The week that was

April 29, 1992
Issue 

By Kevin Healy

Our newest academic, Professor Yellowcake, formerly our great and beloved prime minister Nuclear Hawke, was honoured this week for the brilliant performance of singlehandedly, almost without even trying, taking his party's near-safest seat from 70% to 29%.

Fabulous performance, Professor. Actually, it wasn't as bad as those figures might make you believe: on a two party preferred basis, the Lab-Lib vote was actually 34%.

But the spotlight was on Professor Yellowcake's successor, the world's greatest worst ex-treasurer Paul, with the nation anxious that he not offend his friendly hosts in Indo-nosia-in-other-people's-business. "Don't mention human rights or their invasion of East Timor", the nation pleaded with a determined Paul, and the oil companies were particularly concerned about the latter matter.

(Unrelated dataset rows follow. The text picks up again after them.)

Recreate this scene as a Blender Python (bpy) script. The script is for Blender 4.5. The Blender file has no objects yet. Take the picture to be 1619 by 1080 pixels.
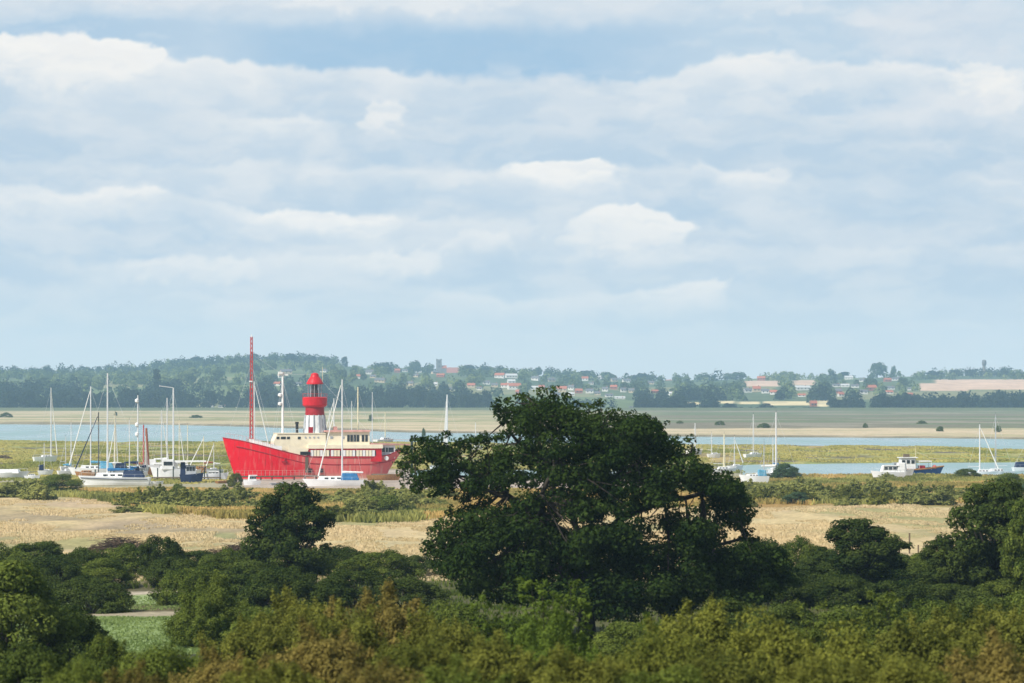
import bpy, math
import numpy as np
from mathutils import Vector, Matrix

F = 4500.0            # focal length in photo pixels (photo is 1619 wide)
CX, HY = 809.5, 620.0 # photo column of the view axis, row of the eye level
EYE = 18.0            # camera height above the river, metres
sc = bpy.context.scene
COL = sc.collection
rad = math.radians
RNG = np.random.default_rng(7)

# ------------------------------------------------------------------ noise / ground
def _hash(i, j, s):
    n = (i * 374761393 + j * 668265263 + s * 2147483647) & 0x7fffffff
    n = ((n ^ (n >> 13)) * 1274126177) & 0x7fffffff
    return ((n ^ (n >> 16)) & 0xffff) / 65535.0
def vnoise(x, y, s=0):
    x = np.asarray(x, float); y = np.asarray(y, float)
    xi = np.floor(x).astype(np.int64); yi = np.floor(y).astype(np.int64)
    fx = x - xi; fy = y - yi
    fx = fx * fx * (3 - 2 * fx); fy = fy * fy * (3 - 2 * fy)
    a = _hash(xi, yi, s); b = _hash(xi + 1, yi, s); c = _hash(xi, yi + 1, s); d = _hash(xi + 1, yi + 1, s)
    return (a * (1 - fx) + b * fx) * (1 - fy) + (c * (1 - fx) + d * fx) * fy
def fbm(x, y, s=0, o=4):
    t = 0; a = 0.5; w = 0
    for k in range(o):
        t = t + a * vnoise(x * 2 ** k, y * 2 ** k, s + k * 17); w += a; a *= 0.5
    return t / w
def sst(a, b, x):
    t = np.clip((np.asarray(x, float) - a) / (b - a), 0, 1)
    return t * t * (3 - 2 * t)

PD = [-400, 0, 40, 70, 110, 150, 190, 260, 330, 430, 490, 530, 600, 700, 1000, 1700, 2600, 20000]
PZ = [22, 16.2, 12.6, 9.0, 6.6, 5.0, 4.1, 3.2, 2.7, 1.7, 1.0, 0.55, 0.5, 0.45, 0.4, 1.2, 2.0, 2.0]
SKX = [-800, 0, 150, 200, 260, 330, 420, 500, 560, 650, 700, 800, 900, 1000, 1100, 1200, 1300, 1400, 1500, 1619, 2400]
SKY_ = [600, 592, 592, 590, 584, 577, 572, 576, 581, 587, 588, 593, 597, 602, 603, 601, 600, 597, 595, 594, 600]
def shore(px):
    near = np.interp(px, [-400, 0, 640, 1100, 1480, 1619, 2200], [1060, 1045, 1012, 955, 930, 890, 850])
    far = np.interp(px, [-400, 0, 200, 400, 640, 900, 1100, 1480, 2200], [1650, 1590, 1588, 1470, 1265, 1210, 1141, 1100, 1000])
    return near, far
def terr(x, d):
    x = np.asarray(x, float); d = np.asarray(d, float)
    z = np.interp(d, PD, PZ)
    px = CX + F * x / np.maximum(d, 1)
    z = z + (fbm(x / 14, d / 20, 3) - 0.5) * 1.0 * sst(60, 200, d) * (1 - sst(400, 500, d))
    z = z + (fbm(x / 30, d / 60, 5) - 0.5) * 0.25 * sst(560, 600, d)
    near, far = shore(px)
    wob = (fbm(x / 60, d / 200, 11) - 0.5) * 50
    m = sst(near - 14, near + 10, d + wob) * (1 - sst(far - 12, far + 12, d + wob * 0.7))
    z = z * (1 - m) - 1.6 * m
    cl = np.interp(px, [1120, 1165, 1200, 2600], [0, 0.0, 1, 1])
    top = np.interp(px, [1160, 1340, 1619], [705, 716, 732])
    m2 = cl * sst(598, 606, d) * (1 - sst(top - 10, top + 6, d + wob * .4))
    z = z * (1 - m2) - 1.2 * m2
    # small creek mouth round the ship berth
    m3 = sst(640, 665, px) * (1 - sst(1060, 1165, px)) * sst(585, 592, d) * (1 - sst(640, 660, d + wob * .5))
    z = z * (1 - m3) - 0.6 * m3
    H = EYE + (HY - np.interp(px, SKX, SKY_)) / F * 4500.0
    t = np.clip((d - 2620) / (4500 - 2620), 0, 1)
    hill = (H - 2.0) * (t ** 0.8 * (1 - 0.25 * t) / 0.75) + (fbm(x / 160, d / 260, 21) - .5) * 10 * np.clip(t * 4, 0, 1)
    z = z + np.where(d > 2620, hill * np.where(d > 4600, 1 - np.clip((d - 4600) / 6000, 0, .8), 1), 0)
    z = z + 2.6 * np.exp(-((d - 2480) / 14.0) ** 2)          # sea wall
    return z
def G(x, d): return float(terr(x, d))
def P(px, y, d): return Vector(((px - CX) / F * d, d, EYE - (y - HY) / F * d))
def PG(px, d):
    x = (px - CX) / F * d
    return Vector((x, d, G(x, d)))

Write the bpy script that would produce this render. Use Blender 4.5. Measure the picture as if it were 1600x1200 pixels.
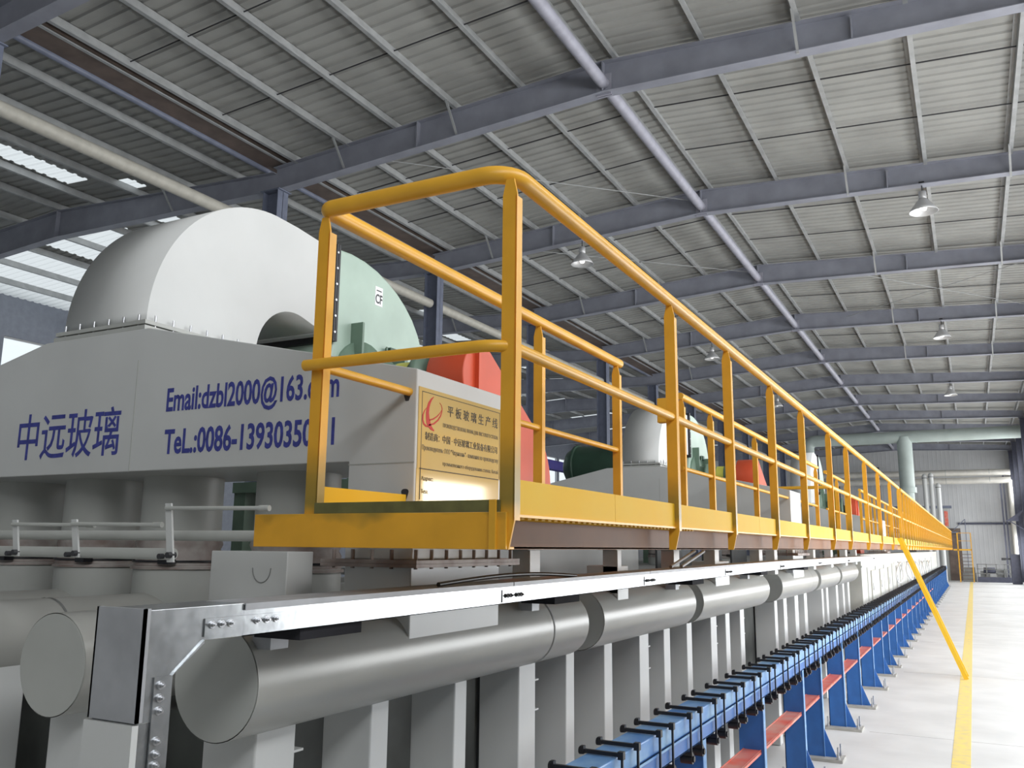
import bpy, math, random
from mathutils import Vector, Matrix
random.seed(7)
for o in list(bpy.data.objects): bpy.data.objects.remove(o)
SC = bpy.context.scene
COL = SC.collection
PI = math.pi
EYE = 2.2                      # camera height; the walkway underside is at eye level

# ------------------------------------------------------------------ camera
def make_camera():
    f, pitch, yaw, roll = 1357.7, math.radians(10.534), math.radians(27.655), math.radians(.544)
    fw = Vector((-math.sin(yaw)*math.cos(pitch), math.cos(yaw)*math.cos(pitch), math.sin(pitch)))
    rt = Vector((math.cos(yaw), math.sin(yaw), 0)); up = rt.cross(fw)
    r2 = rt*math.cos(roll) + up*math.sin(roll); u2 = up*math.cos(roll) - rt*math.sin(roll)
    cd = bpy.data.cameras.new('camera'); cam = bpy.data.objects.new('camera', cd); COL.objects.link(cam)
    m = Matrix((r2, u2, -fw)).transposed().to_4x4(); m.translation = Vector((0, 0, EYE))
    cam.matrix_world = m
    cd.sensor_fit = 'HORIZONTAL'; cd.sensor_width = 36; cd.lens = f*36/1600; cd.clip_end = 400; cd.clip_start = .05
    SC.camera = cam
make_camera()

# ------------------------------------------------------------------ world, exposure, window daylight and added high fill
w = bpy.data.worlds.new('daylight'); SC.world = w; w.use_nodes = True
bg = w.node_tree.nodes['Background']; bg.inputs[0].default_value = (.90, .95, 1, 1); bg.inputs[1].default_value = 1.3
SC.view_settings.view_transform = 'Standard'; SC.view_settings.look = 'None'
SC.view_settings.gamma = 1; SC.view_settings.use_curve_mapping = False
SC.view_settings.exposure = 0.0
SC.cycles.use_denoising = True
SC.cycles.max_bounces = 8; SC.cycles.diffuse_bounces = 5; SC.cycles.transparent_max_bounces = 12
SC.cycles.sample_clamp_indirect = 6
WIN_Z0, WIN_Z1 = 0.9, 3.2      # daylight windows along the right wall (behind the picture edge)
WINDOW_BAYS = [(8.0, 300)] + [(7.2 + 6*k, 300 if k < 3 else 235) for k in range(1, 11)]
HI_Z0, HI_Z1 = 5.6, 7.7         # unseen upper window row, added to brighten elbows, trunks, pipes and roof
HIGH_BAYS = [(-11.0 + 6*k, 270 if k < 3 else 185) for k in range(14)]
for wy, power, za, zb in [(a, p, WIN_Z0, WIN_Z1) for a, p in WINDOW_BAYS] + [(a, p, HI_Z0, HI_Z1) for a, p in HIGH_BAYS]:
    ld = bpy.data.lights.new('window_daylight', 'AREA'); ld.shape = 'RECTANGLE'
    ld.size = 5.0; ld.size_y = zb - za - .1; ld.energy = power; ld.color = (.97, .985, 1)
    lo = bpy.data.objects.new('window_daylight', ld); COL.objects.link(lo)
    lo.matrix_world = Matrix(((0, 0, 1, 3.17), (1, 0, 0, wy + 2.5), (0, 1, 0, (za + zb)/2), (0, 0, 0, 1)))

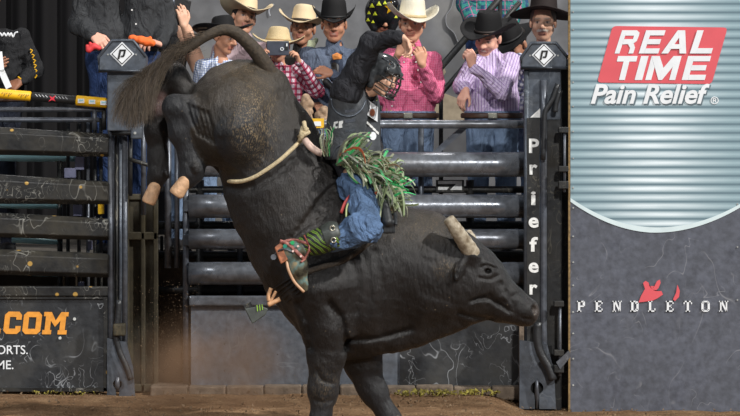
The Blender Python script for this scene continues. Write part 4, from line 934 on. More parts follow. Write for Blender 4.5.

Paul thrilled us all by talking lots about close ties, lots about business deals and lots about aid, particularly lots of good sensible military cooperation. The oil companies were very nervous about this, for they thought Paul might say something dangerous and undiplomatic like "But we won't provide military assistance to shoot up the people in East Timor". But of course Paul wasn't silly enough to say anything that stupid.

And even though Paul didn't say it, his host General Shootharder said he didn't want to hear anything about human rights because, as we all know, he has a different cultural approach to these matters, and outsiders like Paul have no right to criticise other people's culture. Obviously there are some silly Indo-nosia-in-other-people's-business people who don't understand their own culture, because some of them wanted to have a pro-democracy, pro-human-rights rally while Paul was there. But the authorities soon fixed that up.

And while Indo-nosia-in-other-people's-business soldiers held cultural practice in Dili, the even more cultured United States of the World showed us just how to carry out a really cultured execution, even giving the product of the poverty that capitalism doesn't create a trial run, so that he'd feel more comfortable the second time around.

Back home, things were moving on the wages front, with the unions planning to go to court to argue that any wage rise be deferred. This was not quite enough for the company A Double Piss M, which is striving to stop its workers crippling it by sacking them all, wiping out wages and conditions, and generally showing who's the boss.

The ACTU is fighting its guts out for these workers. "It is our intention", Martin Cliché said, "at the end of the day, when the sun sets, after dinner and after supper, at this point in time, and again I warn the company so it knows that when it acts it risks the full fury of the trade union movement, it is our intention at this point in time and any other point in time, to do absolutely nothing".